Broken out by housing type, the median price of a two-storey home in the Metro Vancouver area decreased 1.1 per cent year-over-year to $1,402,395, while the median price of a condominium and bungalow decreased 2.5 per cent and 4.2 per cent to $636,012 and $1,182,420, respectively.

However, prices in some areas have not been as hard hit as others in the first quarter. 

The changes in 2020 Q1 prices, year-over-year include:

  • Abbotsford: 2.1 per cent
  • Vancouver: 1.0 per cent
  • Victoria: 1.0 per cent
  • Burnaby: -1.0 per cent
  • Surrey: -1.3 per cent
  • North Vancouver: -2.4 per cent
  • Coquitlam: -3.5 per cent
  • Langley: -3.9 per cent
  • West Vancouver: -5.9 per cent
  • Richmond -8.4 per cent

Things are expected to improve if we ease out of the crisis before the summer, with overall prices for Metro Vancouver to increase 0.5 per cent by the end of the year. If the crisis extends through the summer, Royal LePage predicts prices will end the year down 2.5 per cent.

“I went through 2008, so I’ve got some scars and experience going through market shocks,” added Dinani, “I think we (will) come out of this a lot sooner.”

But even when the crisis does start to end, we may see changes in how homes are sold. Open houses, which have ceased because of physical distancing, may not come back quickly, if at all.
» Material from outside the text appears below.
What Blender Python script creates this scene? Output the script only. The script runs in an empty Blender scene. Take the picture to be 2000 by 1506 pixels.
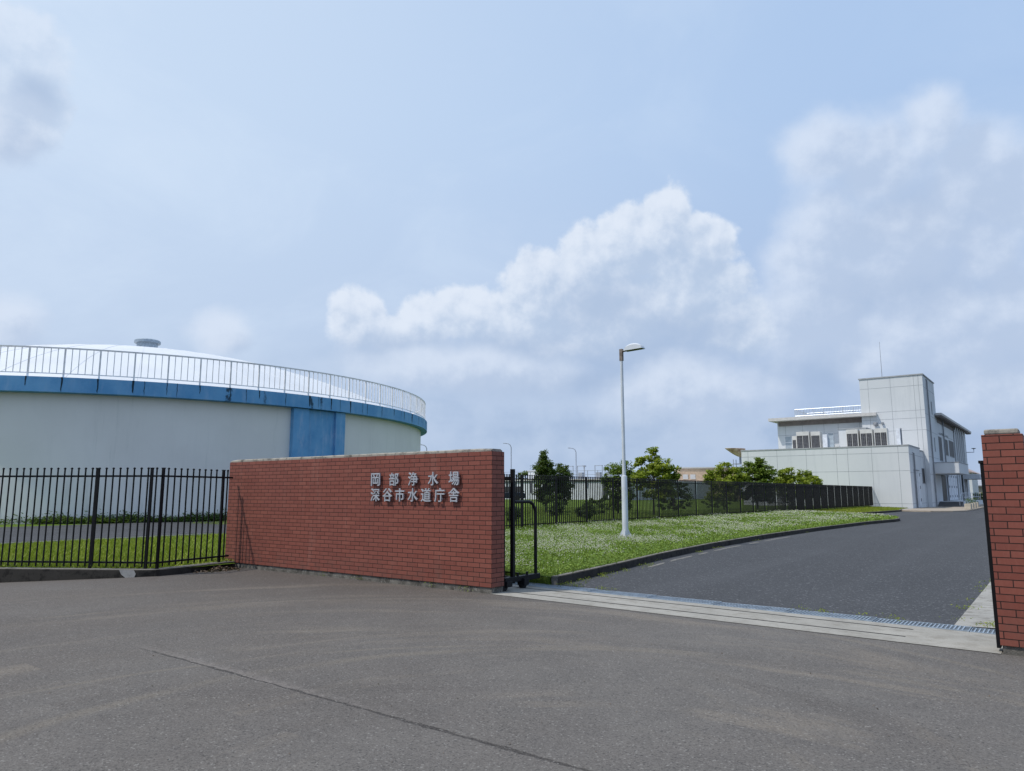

“As realtors, the public open houses are now something of the past, naturally, but we are starting to leverage technology,” said Dinani.

He’s optimistic about the future, and said there’s still pent up demand and interest rates remain low. The big unknown is employment and people’s job security.

Many potential buyers may still decide to wait before making one of the biggest financial decisions in their lives.

“People are going to hit pause. People are going to want the dust to settle before they start you know making the biggest financial decisions in their lives,” Dinani said.